The only change to this final statement is the pipeline re-route through the state of Nebraska, which was approved by Gov. Dave Heineman last week. The re-route was thoroughly deliberated and adequately studied by Nebraska’s Department of Environmental Quality. After extensive public comment, it issued a final report that cited minimal environmental impact and substantial economic benefit.
With Nebraska’s final approval of the pipeline re-route on record, the application process that began about four-and-a-half years ago should have ended. All of the partnering states have signed off on the construction of the pipeline, and the final route has been determined to have minimal environmental impact. Pipeline approved.
Not so fast.
Although the president praised the merits of the southern route of Keystone and the need to encourage oil development and infrastructure domestically during a rally in Cushing, Okla., last spring, he has continued to stall its construction, along with the jobs, energy security and economic benefits the pipeline would create if the northern route were approved.
Pipelines have played a major role in our economy since 1905 when the first pipelines were constructed in Texas, Oklahoma and Kansas to transport oil to the East Coast.
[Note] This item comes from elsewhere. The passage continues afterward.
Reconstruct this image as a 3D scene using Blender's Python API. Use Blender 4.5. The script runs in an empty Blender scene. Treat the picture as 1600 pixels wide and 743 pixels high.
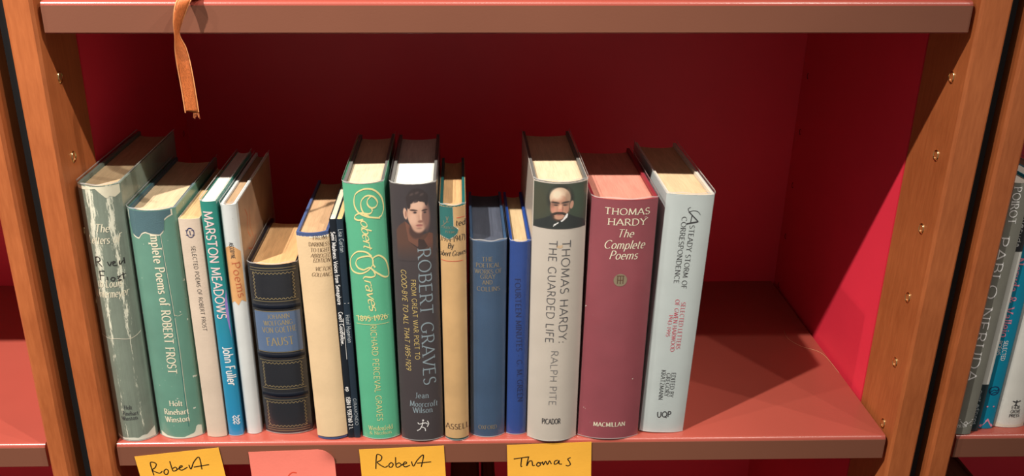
import bpy, math, random
import numpy as np
from mathutils import Matrix, Vector

scene = bpy.context.scene
COL = scene.collection
random.seed(7)

# ------------------------------------------------------------------ camera
cam_d = bpy.data.cameras.new('camera')
cam = bpy.data.objects.new('camera', cam_d)
COL.objects.link(cam)
scene.camera = cam
cam_d.sensor_fit = 'HORIZONTAL'
cam_d.sensor_width = 36.0
cam_d.lens = 1441.6 / 1600 * 36.0
cam_d.shift_x = (800 - 749.5) / 1600
cam_d.clip_start = 0.02
_X = Vector((0.99975883, -0.02168472, 0.00347305))
_U = Vector((0.00501177, 0.37925754, 0.92527758))
_F = Vector((0.02138156, 0.92503702, -0.37927475))
cam.matrix_world = Matrix(((_X.x, _U.x, -_F.x, 0.0),
                           (_X.y, _U.y, -_F.y, -0.69573),
                           (_X.z, _U.z, -_F.z, 0.48077),
                           (0, 0, 0, 1)))

# ------------------------------------------------------------------ world, lamps, exposure
world = bpy.data.worlds.new('world')
scene.world = world
world.use_nodes = True
bg = world.node_tree.nodes['Background']
bg.inputs['Color'].default_value = (1.0, 0.90, 0.80, 1)
bg.inputs['Strength'].default_value = 0.20

def spot(x, power, target_x=0.0, y=-0.98, z=2.2, radius=0.022, size=75, col=(1.0, 0.92, 0.82)):
    l = bpy.data.lights.new('track_or_fill_spot', 'SPOT')
    l.energy = power
    l.color = col
    l.shadow_soft_size = radius
    l.spot_size = math.radians(size)
    l.spot_blend = 1.0
    o = bpy.data.objects.new('track_or_fill_spot', l)
    COL.objects.link(o)
    o.location = (x, y, z)
    d = Vector((target_x, 0.05, 0.1)) - Vector((x, y, z))
    o.rotation_euler = d.to_track_quat('-Z', 'Y').to_euler()
    return o

spot(-1.19, 420, -0.36, size=47)
spot(-2.15, 90, -0.1, size=58)
spot(0.10, 50, -0.4, size=50)  # added fill with no known lamp; brightens spines and shelf tops, not side panels
spot(0.99, 125, -0.55, size=46)
spot(1.90, 100, -0.55, size=44)

vs = scene.view_settings
vs.view_transform = 'Standard'
vs.look = 'None'
vs.gamma = 1.0
vs.use_curve_mapping = False
vs.exposure = 0.0

# ------------------------------------------------------------------ helpers
def s2l(c):
    c = c / 255.0
    return c / 12.92 if c <= 0.04045 else ((c + 0.055) / 1.055) ** 2.4

def rgb(r, g, b, gain=1.0):
    return tuple(min(0.86, s2l(v) * gain) for v in (r, g, b)) + (1.0,)

class MB:
    def __init__(self):
        self.v = []
        self.f = []
    def add(self, verts, faces):
        o = len(self.v)
        self.v.extend(verts)
        self.f.extend([tuple(i + o for i in f) for f in faces])
        return self
    def box(self, x0, x1, y0, y1, z0, z1, c=0.0):
        if c <= 0:
            vs_ = [(x0, y0, z0), (x1, y0, z0), (x1, y1, z0), (x0, y1, z0), (x0, y0, z1), (x1, y0, z1), (x1, y1, z1), (x0, y1, z1)]
            return self.add(vs_, [(0, 3, 2, 1), (4, 5, 6, 7), (0, 1, 5, 4), (1, 2, 6, 5), (2, 3, 7, 6), (3, 0, 4, 7)])
        # chamfered vertical edges
        ring = [(x0 + c, y0), (x1 - c, y0), (x1, y0 + c), (x1, y1 - c), (x1 - c, y1), (x0 + c, y1), (x0, y1 - c), (x0, y0 + c)]
        n = 8
        vs_ = [(x, y, z0) for x, y in ring] + [(x, y, z1) for x, y in ring]
        fs = [tuple(reversed(range(n))), tuple(range(n, 2 * n))] + [(i, (i + 1) % n, n + (i + 1) % n, n + i) for i in range(n)]
        return self.add(vs_, fs)
    def prism_x(self, prof, x0, x1):
        n = len(prof)
        vs_ = [(x0, y, z) for y, z in prof] + [(x1, y, z) for y, z in prof]
        fs = [tuple(range(n)), tuple(reversed(range(n, 2 * n)))] + [((i + 1) % n, i, n + i, n + (i + 1) % n) for i in range(n)]
        return self.add(vs_, fs)
    def mesh(self, name, mat, smooth=None):
        m = bpy.data.meshes.new(name)
        m.from_pydata(self.v, [], self.f)
        if mat:
            m.materials.append(mat)
        if smooth is not None:
            m.shade_smooth()
            m.set_sharp_from_angle(angle=math.radians(smooth))
        m.update()
        return m
    def obj(self, name, mat, parent=None, smooth=None, label=None):
        o = bpy.data.objects.new(name, self.mesh(name, mat, smooth))
        COL.objects.link(o)
        if parent:
            o.parent = parent
        if label:
            o['label'] = label
        return o

def tag(o, label=None, cat=None, group=None, kind=None):
    if label: o['label'] = label
    if cat: o['category'] = cat
    if group: o['group'] = group
    if kind: o['kind'] = kind
    return o

def empty(name, loc=(0, 0, 0)):
    o = bpy.data.objects.new(name, None)
    o.empty_display_size = 0.02
    COL.objects.link(o)
    o.location = loc
    return o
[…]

Since that time, the United States has accumulated more than 55,000 miles of crude oil pipelines that connect regional markets. These pipelines have provided safe, reliable and economical transportation of oil from supply centers to every area within the United States. Many of the cross-border pipelines have been approved within 18 to 24 months, but that has not been the case for the Keystone XL pipeline. For the past four years, it has been put on hold indefinitely.
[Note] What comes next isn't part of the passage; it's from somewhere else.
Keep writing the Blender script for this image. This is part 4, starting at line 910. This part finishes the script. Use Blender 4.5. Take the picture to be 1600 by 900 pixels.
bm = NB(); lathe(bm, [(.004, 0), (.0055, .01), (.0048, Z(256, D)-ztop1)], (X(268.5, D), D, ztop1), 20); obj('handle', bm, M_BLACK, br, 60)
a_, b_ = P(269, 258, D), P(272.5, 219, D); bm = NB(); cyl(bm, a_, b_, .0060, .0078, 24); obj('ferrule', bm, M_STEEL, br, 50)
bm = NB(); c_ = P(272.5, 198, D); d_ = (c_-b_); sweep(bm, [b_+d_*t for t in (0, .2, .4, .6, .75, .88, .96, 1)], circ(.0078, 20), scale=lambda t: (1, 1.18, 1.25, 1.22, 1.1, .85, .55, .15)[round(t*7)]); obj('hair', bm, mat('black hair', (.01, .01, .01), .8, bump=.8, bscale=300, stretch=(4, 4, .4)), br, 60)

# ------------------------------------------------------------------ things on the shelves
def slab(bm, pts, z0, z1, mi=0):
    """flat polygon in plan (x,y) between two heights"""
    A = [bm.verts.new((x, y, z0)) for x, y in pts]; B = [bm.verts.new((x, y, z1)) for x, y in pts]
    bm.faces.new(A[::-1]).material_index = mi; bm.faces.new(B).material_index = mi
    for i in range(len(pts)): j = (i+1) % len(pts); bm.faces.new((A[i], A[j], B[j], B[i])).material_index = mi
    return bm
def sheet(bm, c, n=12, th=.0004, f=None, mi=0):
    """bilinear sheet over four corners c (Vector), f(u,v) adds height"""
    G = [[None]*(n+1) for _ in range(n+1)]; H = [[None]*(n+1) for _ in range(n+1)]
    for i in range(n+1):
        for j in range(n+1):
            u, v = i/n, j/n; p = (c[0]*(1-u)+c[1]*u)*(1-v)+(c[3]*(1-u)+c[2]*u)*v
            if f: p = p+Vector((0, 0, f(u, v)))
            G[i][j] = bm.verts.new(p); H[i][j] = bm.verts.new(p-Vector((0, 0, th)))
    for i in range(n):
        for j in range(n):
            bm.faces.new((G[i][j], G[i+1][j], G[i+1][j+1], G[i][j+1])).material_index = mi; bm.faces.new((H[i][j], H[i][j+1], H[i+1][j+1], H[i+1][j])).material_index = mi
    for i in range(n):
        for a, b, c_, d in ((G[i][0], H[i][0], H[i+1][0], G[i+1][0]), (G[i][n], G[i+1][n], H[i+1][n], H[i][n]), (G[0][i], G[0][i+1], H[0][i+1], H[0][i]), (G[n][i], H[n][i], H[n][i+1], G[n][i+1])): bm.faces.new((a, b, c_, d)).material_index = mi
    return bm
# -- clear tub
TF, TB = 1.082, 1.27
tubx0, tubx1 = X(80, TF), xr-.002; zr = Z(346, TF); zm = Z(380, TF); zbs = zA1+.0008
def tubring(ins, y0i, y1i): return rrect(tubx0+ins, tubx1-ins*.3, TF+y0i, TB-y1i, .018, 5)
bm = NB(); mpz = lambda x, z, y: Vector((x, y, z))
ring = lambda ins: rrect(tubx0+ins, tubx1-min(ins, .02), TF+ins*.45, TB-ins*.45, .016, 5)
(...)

There is nothing new to be approved in relation to the cross-border section that hasn’t already been green-lighted in the State Department’s final environmental impact statement. Any further review requested by the State Department would conflict with the memorandum of understanding between Nebraska and the State Department. Any requests for further studies or procedures on the pipeline would be redundant and only cause the process to move backward instead of forward. We cannot keep looking over the same reports and studies and expect a different conclusion.
The president said during his speech in Cushing, “We’ve got to make sure that we don’t go backward, that we keep going forward. If we’re going to end our dependence on foreign oil, if we’re going to bring gas prices down once and for all, as opposed to just playing politics with it every single year, then what we’re going to have to do is to develop every single source of energy that we’ve got.” I couldn’t agree more. Sometimes we get too caught up on the issues where we disagree and forget to focus on the projects on which we can agree. Keystone is such a project.
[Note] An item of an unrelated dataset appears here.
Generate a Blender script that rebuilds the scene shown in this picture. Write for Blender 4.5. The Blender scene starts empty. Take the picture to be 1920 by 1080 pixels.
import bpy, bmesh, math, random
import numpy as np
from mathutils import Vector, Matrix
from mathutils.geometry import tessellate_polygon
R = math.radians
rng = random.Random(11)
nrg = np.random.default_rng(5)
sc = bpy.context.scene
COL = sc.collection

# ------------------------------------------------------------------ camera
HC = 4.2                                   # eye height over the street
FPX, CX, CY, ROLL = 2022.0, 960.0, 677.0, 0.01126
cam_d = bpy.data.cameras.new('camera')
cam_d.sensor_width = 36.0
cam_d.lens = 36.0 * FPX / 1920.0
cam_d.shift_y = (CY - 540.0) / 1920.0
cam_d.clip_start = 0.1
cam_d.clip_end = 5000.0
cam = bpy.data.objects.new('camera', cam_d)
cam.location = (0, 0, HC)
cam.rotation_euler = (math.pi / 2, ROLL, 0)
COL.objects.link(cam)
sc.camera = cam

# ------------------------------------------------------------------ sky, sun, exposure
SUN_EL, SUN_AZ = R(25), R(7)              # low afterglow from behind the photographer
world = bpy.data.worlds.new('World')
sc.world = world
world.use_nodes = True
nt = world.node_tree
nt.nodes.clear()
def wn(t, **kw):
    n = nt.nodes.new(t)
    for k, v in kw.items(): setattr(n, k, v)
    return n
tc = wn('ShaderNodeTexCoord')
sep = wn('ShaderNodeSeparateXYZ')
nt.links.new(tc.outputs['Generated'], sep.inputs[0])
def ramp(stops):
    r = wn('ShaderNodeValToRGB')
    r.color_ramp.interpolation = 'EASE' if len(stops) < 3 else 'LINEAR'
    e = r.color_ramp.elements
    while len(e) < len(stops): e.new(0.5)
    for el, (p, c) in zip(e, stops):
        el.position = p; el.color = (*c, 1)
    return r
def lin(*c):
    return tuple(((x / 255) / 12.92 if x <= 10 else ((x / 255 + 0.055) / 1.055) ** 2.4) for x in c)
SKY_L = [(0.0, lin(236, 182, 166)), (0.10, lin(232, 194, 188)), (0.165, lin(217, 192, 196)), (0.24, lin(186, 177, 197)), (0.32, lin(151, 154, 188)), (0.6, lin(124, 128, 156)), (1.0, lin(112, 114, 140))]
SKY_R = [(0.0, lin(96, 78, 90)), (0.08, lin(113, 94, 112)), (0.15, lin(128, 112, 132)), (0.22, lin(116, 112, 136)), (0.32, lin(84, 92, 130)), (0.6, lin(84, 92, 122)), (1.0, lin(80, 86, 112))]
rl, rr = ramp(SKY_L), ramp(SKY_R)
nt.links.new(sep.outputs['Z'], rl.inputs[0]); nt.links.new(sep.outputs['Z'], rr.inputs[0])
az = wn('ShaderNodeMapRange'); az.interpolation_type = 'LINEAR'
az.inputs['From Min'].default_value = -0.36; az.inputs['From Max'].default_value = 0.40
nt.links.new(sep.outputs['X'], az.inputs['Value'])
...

It is vital for the economy that we put politics aside and review the facts presented by scientists, experts and respected economists who agree that the Keystone XL pipeline will have minimal environmental impact and a substantial economic benefit to our country. Keystone must be approved immediately so we can continue to move forward and build a more robust future for America. The time has come for the United States to take control of its economic and energy destiny.
Rep. Lee Terry, a Nebraska Republican, serves on the Committee on Energy and Commerce.